Where a line holds the word "scene", copy that line.

-----

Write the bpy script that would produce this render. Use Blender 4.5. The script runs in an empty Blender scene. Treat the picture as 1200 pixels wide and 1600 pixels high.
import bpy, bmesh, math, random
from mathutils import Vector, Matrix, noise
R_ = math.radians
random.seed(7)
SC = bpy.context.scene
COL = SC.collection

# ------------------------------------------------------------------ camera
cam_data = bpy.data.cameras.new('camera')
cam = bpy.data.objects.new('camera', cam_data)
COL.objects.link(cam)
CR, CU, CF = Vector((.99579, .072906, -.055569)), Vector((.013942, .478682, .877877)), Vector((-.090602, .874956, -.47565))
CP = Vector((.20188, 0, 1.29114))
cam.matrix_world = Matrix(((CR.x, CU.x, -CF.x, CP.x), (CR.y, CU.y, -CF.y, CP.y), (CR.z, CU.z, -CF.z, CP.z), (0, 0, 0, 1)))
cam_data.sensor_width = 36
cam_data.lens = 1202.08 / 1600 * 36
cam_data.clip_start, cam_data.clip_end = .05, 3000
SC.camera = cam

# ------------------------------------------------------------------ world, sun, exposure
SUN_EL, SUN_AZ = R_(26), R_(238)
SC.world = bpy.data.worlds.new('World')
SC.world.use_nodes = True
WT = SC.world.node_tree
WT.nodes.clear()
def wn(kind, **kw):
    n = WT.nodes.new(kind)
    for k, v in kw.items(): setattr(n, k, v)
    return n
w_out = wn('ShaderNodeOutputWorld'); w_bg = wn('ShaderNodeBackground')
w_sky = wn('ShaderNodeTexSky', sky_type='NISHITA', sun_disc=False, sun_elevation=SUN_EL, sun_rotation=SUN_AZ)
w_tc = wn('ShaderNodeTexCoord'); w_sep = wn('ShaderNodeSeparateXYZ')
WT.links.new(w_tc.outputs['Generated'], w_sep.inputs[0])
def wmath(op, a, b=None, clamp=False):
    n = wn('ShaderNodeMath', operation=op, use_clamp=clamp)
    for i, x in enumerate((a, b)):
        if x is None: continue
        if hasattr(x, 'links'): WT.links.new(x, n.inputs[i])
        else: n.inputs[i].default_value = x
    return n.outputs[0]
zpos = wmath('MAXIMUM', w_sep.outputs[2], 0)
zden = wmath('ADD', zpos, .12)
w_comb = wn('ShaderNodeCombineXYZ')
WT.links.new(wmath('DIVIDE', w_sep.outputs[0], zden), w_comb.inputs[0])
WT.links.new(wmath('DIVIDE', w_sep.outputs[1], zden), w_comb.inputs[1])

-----

◆ **OUTPUT FOR THIS TASK**
Write the bpy script that would produce this render. Use Blender 4.5. The script runs in an empty Blender scene. Treat the picture as 1200 pixels wide and 1600 pixels high.
SC = bpy.context.scene